*** Records for the exercise

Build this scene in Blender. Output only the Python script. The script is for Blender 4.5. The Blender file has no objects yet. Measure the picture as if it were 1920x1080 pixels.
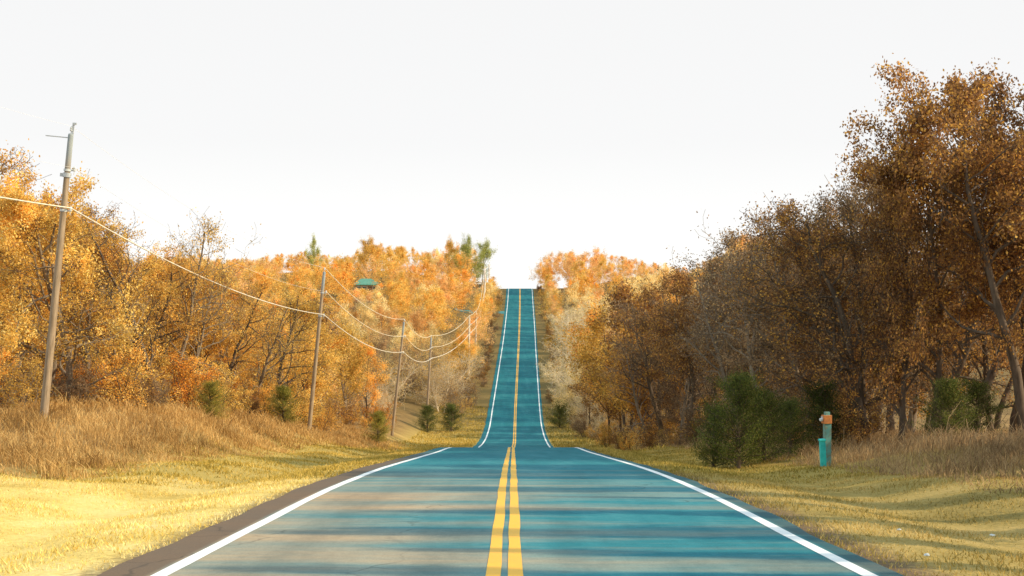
import bpy, math, random
import numpy as np
from mathutils import Vector

SEED=7
rng=np.random.default_rng(SEED)
random.seed(SEED)
scene=bpy.context.scene
col=scene.collection
F=2667.0

# ------------------------------------------------------------------ helpers
def mesh_obj(name, verts, faces, mat=None, smooth=False, link=True):
    me=bpy.data.meshes.new(name)
    v=verts.tolist() if isinstance(verts,np.ndarray) else verts
    f=faces.tolist() if isinstance(faces,np.ndarray) else faces
    me.from_pydata(v,[],f)
    if smooth:
        me.polygons.foreach_set("use_smooth",[True]*len(me.polygons))
    me.update()
    if mat: me.materials.append(mat)
    o=bpy.data.objects.new(name,me)
    if link: col.objects.link(o)
    return o

def smooth(a,b,x):
    t=np.clip((np.asarray(x,float)-a)/(b-a),0,1)
    return t*t*(3-2*t)

# road profile ------------------------------------------------------------
PD=np.array([-80,-30,0,13.4,17,23.4,31.8,49.7,63,72,78,85,97,110,130,145,163,181,201,239,283,324,370,403,412,440,600,1000,1600],float)
PZ=np.array([4.5,.55,-1.70,-2.72,-2.99,-3.47,-4.20,-5.96,-7.28,-8.14,-8.79,-9.70,-11.35,-12.85,-14.62,-15.85,-16.95,-17.45,-16.6,-14.3,-11.4,-7.9,-3.8,-.25,-.2,-1.6,-16,-30,-40],float)
def pchip(xk,yk):
    h=np.diff(xk); dl=np.diff(yk)/h; m=np.zeros_like(yk)
    m[0]=dl[0]; m[-1]=dl[-1]
    for i in range(1,len(xk)-1):
        if dl[i-1]*dl[i]>0:
            w1=2*h[i]+h[i-1]; w2=h[i]+2*h[i-1]
            m[i]=(w1+w2)/(w1/dl[i-1]+w2/dl[i])
    def f(x):
        x=np.asarray(x,float); i=np.clip(np.searchsorted(xk,x)-1,0,len(h)-1)
        t=(x-xk[i])/h[i]
        return ((2*t**3-3*t**2+1)*yk[i]+(t**3-2*t**2+t)*h[i]*m[i]+(-2*t**3+3*t**2)*yk[i+1]+(t**3-t**2)*h[i]*m[i+1])
    return f
zroad=pchip(PD,PZ)
CD=np.array([-80,13,77,130,145,187,232,330,403,500,1600],float)
CX=np.array([.02,.02,.06,.22,.32,.50,.90,1.85,2.35,2.8,3],float)
croad=pchip(CD,CX)

def bank(u,d):
    u=np.asarray(u,float); d=np.asarray(d,float)
    far=smooth(150,300,d)
    nr=.16+.84*smooth(39,55,d)
    L=1.9*nr*smooth(9,16,-u)*(1-far)+far*(5.0*smooth(9,36,-u)) + 2.2*smooth(18,50,-u)*(1-far)-18*smooth(58,160,-u)
    R=(0.7*smooth(9,15,u))*(1-far)+far*3.0*smooth(9,40,u)+1.5*smooth(16,50,u)-18*smooth(62,170,u)
    ditch=-0.25*np.exp(-((np.abs(u)-6.6)/1.3)**2)*(1-smooth(100,160,d))
    und=(0.07*np.sin(u*.9+d*.23)+.06*np.sin(d*.61-u*.37)+.04*np.sin(d*1.3+u*1.1))*smooth(5,10,np.abs(u))
    return L+R+ditch+und
def zground(x,d):
    return zroad(d)+bank(np.asarray(x)-croad(d),d)

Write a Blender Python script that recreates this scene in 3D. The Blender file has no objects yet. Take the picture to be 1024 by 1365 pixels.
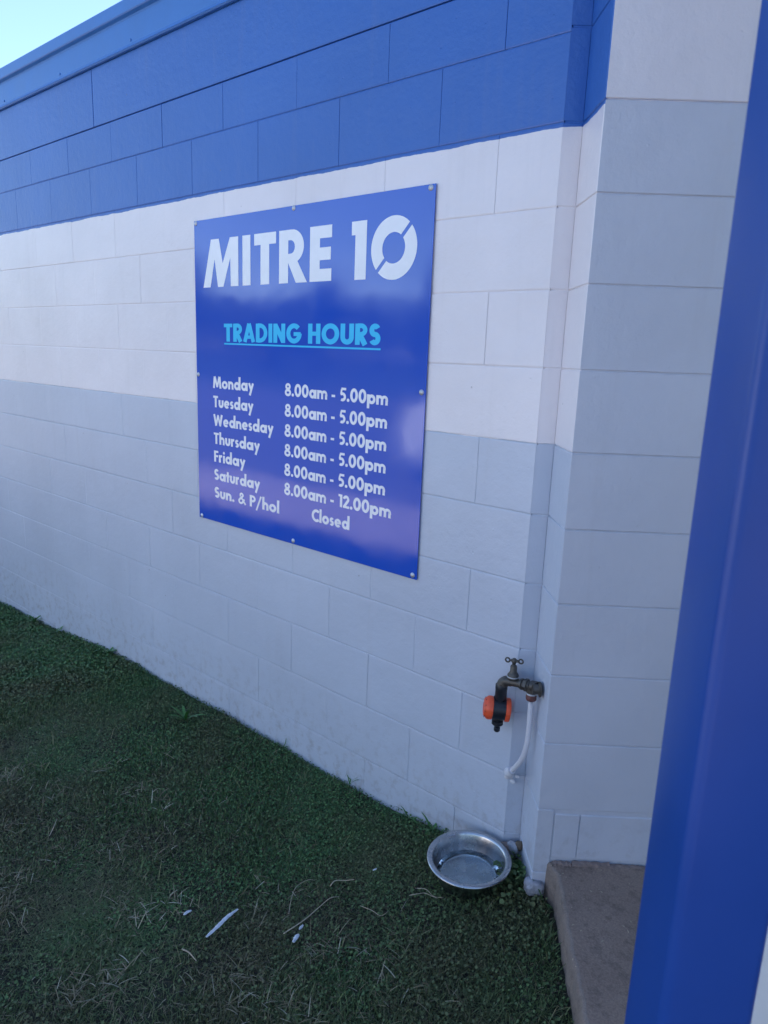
import bpy, bmesh, math, random
import numpy as np
from mathutils import Vector, Matrix
from mathutils.geometry import tessellate_polygon

random.seed(7)
rng = np.random.default_rng(11)
S = bpy.context.scene
C = S.collection

# ------------------------------------------------------------------ camera
CAM = Vector((1.33487, -1.73683, 1.61767))
YAW, PITCH, ROLL, FPX = -0.70687, -0.21653, 0.03813, 943.679
fw = Vector((math.sin(YAW)*math.cos(PITCH), math.cos(YAW)*math.cos(PITCH), math.sin(PITCH)))
r0 = Vector((math.cos(YAW), -math.sin(YAW), 0.0)); u0 = r0.cross(fw)
rt = r0*math.cos(ROLL) + u0*math.sin(ROLL); up = -r0*math.sin(ROLL) + u0*math.cos(ROLL)
cd = bpy.data.cameras.new('camera')
co = bpy.data.objects.new('camera', cd); C.objects.link(co)
M = Matrix((rt, up, -fw)).transposed().to_4x4(); M.translation = CAM
co.matrix_world = M
cd.sensor_fit = 'HORIZONTAL'; cd.sensor_width = 36.0; cd.lens = FPX/1024*36
cd.clip_start = 0.02; cd.clip_end = 2000
cd.dof.use_dof = True; cd.dof.focus_distance = 2.3; cd.dof.aperture_fstop = 11.0
S.camera = co

# ------------------------------------------------------------------ light
SUN_EL = math.radians(46.5)
SUN_H = Vector((0.26, 0.966, 0)).normalized()           # horizontal direction TO the sun
sun_dir = Vector((SUN_H.x*math.cos(SUN_EL), SUN_H.y*math.cos(SUN_EL), math.sin(SUN_EL)))
w = bpy.data.worlds.new('World'); S.world = w; w.use_nodes = True
nt = w.node_tree; nt.nodes.clear()
sky = nt.nodes.new('ShaderNodeTexSky'); sky.sky_type = 'NISHITA'; sky.sun_disc = False
sky.sun_elevation = SUN_EL; sky.sun_rotation = math.atan2(SUN_H.x, SUN_H.y)
sky.air_density = 1.0; sky.dust_density = 0.2; sky.ozone_density = 2.6
# thin broken cloud wisps over the whole sky
tc = nt.nodes.new('ShaderNodeTexCoord')
mp = nt.nodes.new('ShaderNodeMapping'); mp.inputs['Scale'].default_value = (1, 1, 3)
ns = nt.nodes.new('ShaderNodeTexNoise'); ns.inputs['Scale'].default_value = 5.5; ns.inputs['Detail'].default_value = 7; ns.inputs['Roughness'].default_value = .6
cr = nt.nodes.new('ShaderNodeValToRGB'); cr.color_ramp.elements[0].position = .62; cr.color_ramp.elements[1].position = .82
mx = nt.nodes.new('ShaderNodeMixRGB'); mx.inputs[2].default_value = (9.5, 10.0, 10.6, 1)
bg = nt.nodes.new('ShaderNodeBackground'); bg.inputs['Strength'].default_value = 0.12
wo = nt.nodes.new('ShaderNodeOutputWorld')
L = nt.links.new
L(tc.outputs['Generated'], mp.inputs['Vector']); L(mp.outputs[0], ns.inputs['Vector']); L(ns.outputs['Fac'], cr.inputs[0])
L(cr.outputs[0], mx.inputs[0]); L(sky.outputs[0], mx.inputs[1]); L(mx.outputs[0], bg.inputs[0]); L(bg.outputs[0], wo.inputs[0])
sd = bpy.data.lights.new('sun', 'SUN'); sd.energy = 5.0; sd.angle = math.radians(.53); sd.color = (1.0, .95, .88)
so = bpy.data.objects.new('sun', sd); C.objects.link(so)
so.rotation_euler = (-sun_dir).to_track_quat('-Z', 'Y').to_euler(); so.location = (0, 0, 20)
S.view_settings.view_transform = 'Standard'; S.view_settings.look = 'None'
S.view_settings.exposure = 1.60; S.view_settings.gamma = 1.0; S.view_settings.use_curve_mapping = False

# ------------------------------------------------------------------ helpers
def tag(o, label=None, cat=None, group=None, kind=None):
    if label: o['label'] = label
    if cat: o['category'] = cat
    if group: o['group'] = group
    if kind: o['kind'] = kind
    return o
def link(name, me, parent=None, loc=None):
    o = bpy.data.objects.new(name, me); C.objects.link(o)
    if parent: o.parent = parent
    if loc is not None: o.location = loc
    return o
def empty(name, loc, label, cat, group=None):
    o = link(name, None, None, loc); o.empty_display_size = .1
    return tag(o, label, cat, group)
def mesh(name, verts, faces, mats=(), smooth=False, mi=None):
    me = bpy.data.meshes.new(name); me.from_pydata([tuple(v) for v in verts], [], faces)
    for m in mats: me.materials.append(m)
    if mi: me.polygons.foreach_set('material_index', mi)
    if smooth: me.polygons.foreach_set('use_smooth', [True]*len(me.polygons))
    me.update(); return me
def bm_mesh(name, bm, mats=(), smooth=False, auto=None):
    me = bpy.data.meshes.new(name); bmesh.ops.recalc_face_normals(bm, faces=bm.faces)
    bm.to_mesh(me); bm.free()
    for m in mats: me.materials.append(m)
    if smooth or auto: me.polygons.foreach_set('use_smooth', [True]*len(me.polygons))
    if auto: me.set_sharp_from_angle(angle=math.radians(auto))
    me.update(); return me
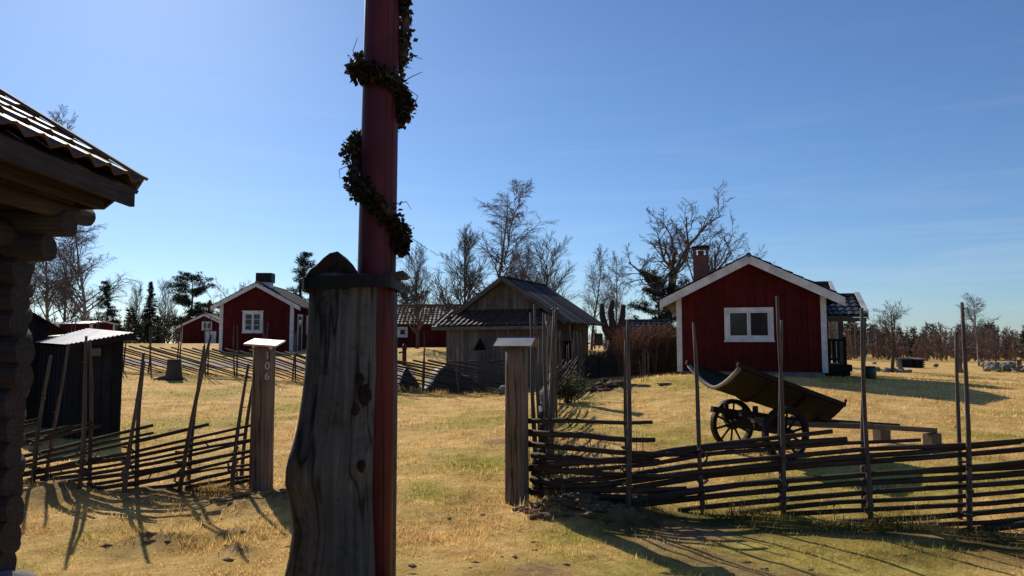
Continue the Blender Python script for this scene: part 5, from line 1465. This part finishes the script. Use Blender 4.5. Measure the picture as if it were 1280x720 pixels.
# car behind the black shed (rear end, only roof and glass rise above the shed)
def car():
    p = GX(84, 30); t = thing('parked_car', 'silver car whose roof and glass show above the black shed', 'car', p, R(97)); ln = 4.3; W = .86
    prof = [(-2.1, .35), (2.1, .35), (2.15, .7), (1.9, .9), (1.0, 1.0), (-1.7, 1.02), (-2.15, .95), (-2.18, .6)]
    m = MB(); m.prism([Vector((x, -W, z)) for x, z in prof], (0, 2*W, 0)); bd = m.build('body', M['carpaint'], t, bevel=.08)
    cab = [(-1.95, 1.02), (1.05, 1.0), (.25, 1.50), (-.3, 1.58), (-1.3, 1.56), (-1.7, 1.48)]
    m = MB(); k = len(m.v); m.prism([Vector((x, -W*.93, z)) for x, z in cab], (0, 2*W*.93, 0))
    for v in m.v: 
        if v.z > 1.2: v.y *= .82
    m.build('glass', M['glass'], t)
    m = MB(); rp_ = [(.25, 1.51), (-.3, 1.59), (-1.3, 1.57), (-1.7, 1.49)]
    m.prism([Vector((x, -W*.77, z)) for x, z in rp_]+[Vector((x, -W*.77, z+.035)) for x, z in reversed(rp_)], (0, 2*W*.77, 0)); m.build('roof', M['carpaint'], t)
    for x in (-1.35, 1.35):
        for sy in (-1, 1):
            m = MB(); m.lathe((x, sy*(W-.1), .32), [(.2, -.1), (.31, -.1), (.32, 0), (.31, .1), (.2, .1)], 20, (0, 1, 0)); w_ = m.build('wheel', M['rubber'], t, True)
            m = MB(); m.lathe((x, sy*(W-.1), .32), [(0, -.09), (.2, -.09), (.2, .09), (0, .09)], 16, (0, 1, 0)); m.build('rim', M['carpaint'], w_)
    for sy in (-1, 1): m = MB(); m.boxz(2.08, 2.17, sy*.62-.16, sy*.62+.16, .62, .76); m.build('headlight', M['sheet'], t); m = MB(); m.boxz(-2.2, -2.12, sy*.66-.12, sy*.66+.12, .72, .9); m.build('tail_light', M['redpole'], t)
car()

# ------------------------------------------------------------------ light, sky, camera
AZ, EL = R(-28.5), R(31.5)           # azimuth from +Y (negative = left)
sd = Vector((math.sin(AZ)*math.cos(EL), math.cos(AZ)*math.cos(EL), math.sin(EL)))
w = bpy.data.worlds.new('World'); scn.world = w; w.use_nodes = True
N, L = w.node_tree.nodes, w.node_tree.links; bg = N['Background']
sky = N.new('ShaderNodeTexSky'); sky.sky_type = 'NISHITA'; sky.sun_disc = False; sky.sun_elevation = EL; sky.sun_rotation = AZ
sky.altitude = 100; sky.air_density = 1.0; sky.dust_density = .28; sky.ozone_density = 3.0
tn = N.new('ShaderNodeMix'); tn.data_type = 'RGBA'; tn.blend_type = 'MULTIPLY'; tn.inputs[0].default_value = 1; tn.inputs[7].default_value = (.72, .90, 1.14, 1)
tcw = N.new('ShaderNodeTexCoord')
cn = noise(N, L, mapping(N, L, tcw.outputs['Generated'], (1.3, 1.3, 16)), 2.2, 7, .62, .8)
sz = N.new('ShaderNodeSeparateXYZ'); L.new(tcw.outputs['Generated'], sz.inputs[0])
lowm = maprange(N, L, sz.outputs[2], .05, .42, 1, 0)
cf = N.new('ShaderNodeMath'); cf.operation = 'MULTIPLY'; L.new(maprange(N, L, cn, .5, .78, 0, .16), cf.inputs[0]); L.new(lowm, cf.inputs[1])
L.new(sky.outputs[0], tn.inputs[6]); L.new(mixc(N, L, cf.outputs[0], tn.outputs[2], (8.5, 9.0, 9.6)), bg.inputs[0]); bg.inputs[1].default_value = .094
lamp = bpy.data.lights.new('sun', 'SUN'); lamp.energy = 5.0; lamp.angle = R(.5); lamp.color = (1, .92, .80)
lo = bpy.data.objects.new('sun', lamp); COL.objects.link(lo); lo.rotation_euler = sd.to_track_quat('Z', 'Y').to_euler(); lo.location = (0, 0, 30)
cam = bpy.data.cameras.new('camera'); cam.sensor_width = 36; cam.lens = F/1280*36; cam.clip_end = 6000; cam.clip_start = .05
co = bpy.data.objects.new('camera', cam); COL.objects.link(co); co.location = (0, 0, EYE); co.rotation_euler = (R(90)+PITCH, 0, 0)
scn.camera = co
scn.view_settings.view_transform = 'Standard'; scn.view_settings.look = 'None'; scn.view_settings.exposure = 0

******

• **To do**
Write out again exactly the lines from the start of the data above through the line containing "return t*t*(3-2*t)", inclusive, excluding any pictures.

• **Written response**
Build this scene in Blender. Output only the Python script. The script is for Blender 4.5. The Blender file has no objects yet. Measure the picture as if it were 1920x1080 pixels.
import bpy, math, random
import numpy as np
from mathutils import Vector

SEED=7
rng=np.random.default_rng(SEED)
random.seed(SEED)
scene=bpy.context.scene
col=scene.collection
F=2667.0

# ------------------------------------------------------------------ helpers
def mesh_obj(name, verts, faces, mat=None, smooth=False, link=True):
    me=bpy.data.meshes.new(name)
    v=verts.tolist() if isinstance(verts,np.ndarray) else verts
    f=faces.tolist() if isinstance(faces,np.ndarray) else faces
    me.from_pydata(v,[],f)
    if smooth:
        me.polygons.foreach_set("use_smooth",[True]*len(me.polygons))
    me.update()
    if mat: me.materials.append(mat)
    o=bpy.data.objects.new(name,me)
    if link: col.objects.link(o)
    return o

def smooth(a,b,x):
    t=np.clip((np.asarray(x,float)-a)/(b-a),0,1)
    return t*t*(3-2*t)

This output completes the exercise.